Module Contents

indexing = ()
threshold = 1e-12
class TensorOperator(function, codomain, indexing=indexing, threshold=threshold)

Class for lazy evaluation of spin/regularity tensor operations.

  • codomain (TensorCodomain object) – keeps track of the difference in rank of TensorOperators.

  • indexing (tuple) – must be a permutation of (-1,+1) or (-1,0,+1)

  • threshold (float (1e-12 default)) – send smaller values to 0.

  • dimension (int) – number of basis indices.


all TensorOperator objects are callable on the input rank of a tensor.


sigma,tau tuples of spin/regularity indices


generate all lenght-rank tuples according to a given indexing.


from self[sigma,tau] compute flattened (dimension**ranks[0],dimension**ranks[1]) np.ndarray.

property indexing
property threshold
property dimension
class Identity(**kwargs)

Spin/regularity space identity transformation of arbitrary rank.

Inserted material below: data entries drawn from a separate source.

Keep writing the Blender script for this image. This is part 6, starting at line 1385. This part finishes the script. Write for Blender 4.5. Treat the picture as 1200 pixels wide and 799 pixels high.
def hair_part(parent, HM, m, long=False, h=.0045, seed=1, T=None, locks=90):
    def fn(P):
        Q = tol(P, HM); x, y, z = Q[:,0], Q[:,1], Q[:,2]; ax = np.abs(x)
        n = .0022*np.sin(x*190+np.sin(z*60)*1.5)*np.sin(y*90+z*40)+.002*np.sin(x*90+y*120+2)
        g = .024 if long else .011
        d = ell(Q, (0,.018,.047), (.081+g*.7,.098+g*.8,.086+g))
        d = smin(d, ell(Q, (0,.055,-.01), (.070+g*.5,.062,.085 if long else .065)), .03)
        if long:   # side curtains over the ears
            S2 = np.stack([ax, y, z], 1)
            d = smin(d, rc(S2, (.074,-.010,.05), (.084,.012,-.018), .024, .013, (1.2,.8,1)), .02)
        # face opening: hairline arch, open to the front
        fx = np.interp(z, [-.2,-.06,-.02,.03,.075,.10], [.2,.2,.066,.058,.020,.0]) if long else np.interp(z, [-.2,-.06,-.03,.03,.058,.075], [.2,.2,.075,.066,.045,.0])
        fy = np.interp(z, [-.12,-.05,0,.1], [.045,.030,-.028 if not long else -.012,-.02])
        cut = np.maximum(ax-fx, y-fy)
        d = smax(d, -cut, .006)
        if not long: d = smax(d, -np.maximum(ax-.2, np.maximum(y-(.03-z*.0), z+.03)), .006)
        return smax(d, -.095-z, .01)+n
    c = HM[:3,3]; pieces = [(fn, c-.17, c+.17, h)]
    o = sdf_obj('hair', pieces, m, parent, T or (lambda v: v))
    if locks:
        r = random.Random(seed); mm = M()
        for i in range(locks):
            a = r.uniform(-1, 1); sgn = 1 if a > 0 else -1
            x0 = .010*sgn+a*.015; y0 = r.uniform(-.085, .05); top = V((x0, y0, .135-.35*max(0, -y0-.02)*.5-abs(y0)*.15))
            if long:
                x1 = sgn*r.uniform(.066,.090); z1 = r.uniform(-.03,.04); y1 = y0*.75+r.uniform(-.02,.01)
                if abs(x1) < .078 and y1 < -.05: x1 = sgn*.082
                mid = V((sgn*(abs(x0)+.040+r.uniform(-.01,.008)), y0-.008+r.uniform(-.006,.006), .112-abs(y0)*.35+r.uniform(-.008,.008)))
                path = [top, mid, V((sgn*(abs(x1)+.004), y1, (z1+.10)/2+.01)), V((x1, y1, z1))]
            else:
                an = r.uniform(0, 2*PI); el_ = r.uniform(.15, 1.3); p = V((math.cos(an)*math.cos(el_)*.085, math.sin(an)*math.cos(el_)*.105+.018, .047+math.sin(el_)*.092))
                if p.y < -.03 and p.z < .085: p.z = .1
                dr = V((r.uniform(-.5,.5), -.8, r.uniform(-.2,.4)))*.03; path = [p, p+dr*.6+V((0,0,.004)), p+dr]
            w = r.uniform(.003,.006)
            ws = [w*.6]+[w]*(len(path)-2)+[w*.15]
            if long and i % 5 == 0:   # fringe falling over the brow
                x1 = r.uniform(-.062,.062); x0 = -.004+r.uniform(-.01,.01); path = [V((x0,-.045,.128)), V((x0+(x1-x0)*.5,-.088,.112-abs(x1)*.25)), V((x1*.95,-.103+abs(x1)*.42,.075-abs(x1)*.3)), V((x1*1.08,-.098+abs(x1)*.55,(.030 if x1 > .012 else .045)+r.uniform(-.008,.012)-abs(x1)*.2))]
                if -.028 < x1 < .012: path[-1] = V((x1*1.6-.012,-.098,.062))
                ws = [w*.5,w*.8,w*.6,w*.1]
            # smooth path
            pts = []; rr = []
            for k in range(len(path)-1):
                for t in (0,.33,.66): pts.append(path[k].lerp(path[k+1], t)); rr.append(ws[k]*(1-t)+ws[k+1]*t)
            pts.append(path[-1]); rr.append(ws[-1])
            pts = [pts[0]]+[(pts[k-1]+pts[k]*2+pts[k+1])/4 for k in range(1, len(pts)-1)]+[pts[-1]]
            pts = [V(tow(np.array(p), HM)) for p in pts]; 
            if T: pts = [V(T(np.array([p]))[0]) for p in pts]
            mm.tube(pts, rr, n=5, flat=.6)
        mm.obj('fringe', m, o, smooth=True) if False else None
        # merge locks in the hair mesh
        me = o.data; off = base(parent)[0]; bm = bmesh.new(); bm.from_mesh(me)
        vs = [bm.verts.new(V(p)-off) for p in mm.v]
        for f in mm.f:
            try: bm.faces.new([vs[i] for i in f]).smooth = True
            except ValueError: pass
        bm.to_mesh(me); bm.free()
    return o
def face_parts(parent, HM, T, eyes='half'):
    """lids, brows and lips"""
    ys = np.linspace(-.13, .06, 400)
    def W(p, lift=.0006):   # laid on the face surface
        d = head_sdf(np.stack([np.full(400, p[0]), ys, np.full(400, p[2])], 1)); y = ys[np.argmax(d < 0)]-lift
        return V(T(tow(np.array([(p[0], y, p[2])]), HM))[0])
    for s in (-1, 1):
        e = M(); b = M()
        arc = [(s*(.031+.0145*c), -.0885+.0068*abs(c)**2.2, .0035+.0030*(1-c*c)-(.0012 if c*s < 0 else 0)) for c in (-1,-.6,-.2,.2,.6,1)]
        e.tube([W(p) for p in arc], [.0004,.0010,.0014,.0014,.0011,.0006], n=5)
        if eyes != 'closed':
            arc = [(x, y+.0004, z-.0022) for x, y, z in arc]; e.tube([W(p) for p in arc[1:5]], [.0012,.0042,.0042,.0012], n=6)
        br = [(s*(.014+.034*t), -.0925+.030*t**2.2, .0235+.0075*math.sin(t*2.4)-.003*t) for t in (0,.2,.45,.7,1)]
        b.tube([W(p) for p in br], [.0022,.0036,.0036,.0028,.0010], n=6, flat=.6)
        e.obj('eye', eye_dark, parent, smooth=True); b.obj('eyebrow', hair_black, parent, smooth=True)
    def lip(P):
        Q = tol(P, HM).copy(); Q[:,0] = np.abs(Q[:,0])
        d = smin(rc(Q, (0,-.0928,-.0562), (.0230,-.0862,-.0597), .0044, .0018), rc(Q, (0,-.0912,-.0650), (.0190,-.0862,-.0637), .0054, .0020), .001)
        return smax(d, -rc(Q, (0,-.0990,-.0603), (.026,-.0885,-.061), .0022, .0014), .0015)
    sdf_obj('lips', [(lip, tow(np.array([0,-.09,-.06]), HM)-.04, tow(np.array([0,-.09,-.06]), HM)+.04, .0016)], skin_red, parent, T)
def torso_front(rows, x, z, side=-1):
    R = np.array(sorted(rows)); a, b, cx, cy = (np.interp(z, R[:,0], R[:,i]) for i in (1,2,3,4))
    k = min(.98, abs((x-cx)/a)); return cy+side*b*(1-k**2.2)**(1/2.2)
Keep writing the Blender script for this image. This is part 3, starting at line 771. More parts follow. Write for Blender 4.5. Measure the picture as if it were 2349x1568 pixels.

self[sigma,tau] = 1 if sigma == tau else 0
class Metric(**kwargs)

Spin-space representation of arbitrary-rank local Cartesian metric tensor. E.g.:

Id = e(+)e(-) + e(0)e(0) + e(-)e(+) = e(x)e(x) + e(y)e(y) + e(z)e(z)

self[sigma,tau] = 1 if sigma == -tau else 0
class Transpose(permutation=(1, 0), **kwargs)

Transpose operator for arbitrary rank tensor.

T[i,j,…,k] -> T[permutation(i,j,…,k)]

Default transposes 0 <–> 1 indices.


permutation (tuple) – Relative to natural order, using Cauchy’s “one-line notation”.

self[sigma,tau] = self[sigma,permutation(tau)]
property permutation
class Trace(indices, **kwargs)

Class for contracting arbitrary indices down to a scalar in those indices:

sum_(i+j=0) T[..i,..j,..]

This can generalise to (e.g.):

sum_(i+j+k+l=0) T[..i,..j,..k,..l,..]

It might seem like we would prefer to do

sum_(i+j=0,k+l=0) T[..i,..j,..k,..l,..] = sum_(i+j=0) sum_(k+l=0) T[..i,..j,..k,..l,..]

However, we can accomplish the latter by multiple operations over two indices. Conversly, repeted apllication of 2-index sums cannot sum more than two indices simultaneously.

For a few examples:

len(indices) == 0:

Identity() S –> S

len(indices) == 1:
Selects spin=0 component from given axis:

V –> V[0]

len(indices) == 2:
Traditional Trace((0,1)):

T –> T[-,+] + T[0,0] + T[+,-]

Trace((0,)) @ Trace((1,)) produces T[0,0] individually.

Trace((0,1)) - Trace((0,)) @ Trace((1,)) produces T[-,+] + T[+,-] individually.

len(indices) == 3:

R[+,-,0]+R[-,+,0] + R[+,0,-]+R[-,0,+] + R[0,+,-]+R[0,-,+] + R[0,0,0]

We can select different scalars in this sum by application of lower-rank traces.


indices (tuple of -1,0,+1) –

property indices
class TensorProduct(element, action='left', **kwargs)

Action of multiplication by single spin-tensor basis element:

e(kappa) (X) T = sum_(sigma) T(sigma) e(kappa+sigma)


T (X) e(kappa) = sum_(sigma) T(sigma) e(sigma+kappa)

  • element (tuple) – single tensor basis element, kappa

  • action (str ('left' or 'right')) –

property element
property action
xi(mu, ell)

Normalised derivative scale factors. xi(-1,ell)**2 + xi(+1,ell)**2 = 1.

  • mu (int) – regularity; -1,+1,0. xi(0,ell) = 0 by definition.

  • ell (int) – spherical-harmonic degree.

class Intertwiner(L, **kwargs)

Regularity-to-spin map.



L (int) – spherical-harmonic degree

k: int mu, s

angular spherical wavenumbers.

forbidden_spin: tuple spin

filter spin components that don’t exist.

forbidden_regularity: tuple regularity

filter regularity components that don’t exist.


regularity-to-spin coupling coefficients

property L
k(mu, s)
class TensorCodomain(rank_change)

Class for keeping track of TensorOperator codomains.


arrow (int) – relative change in rank between input and output.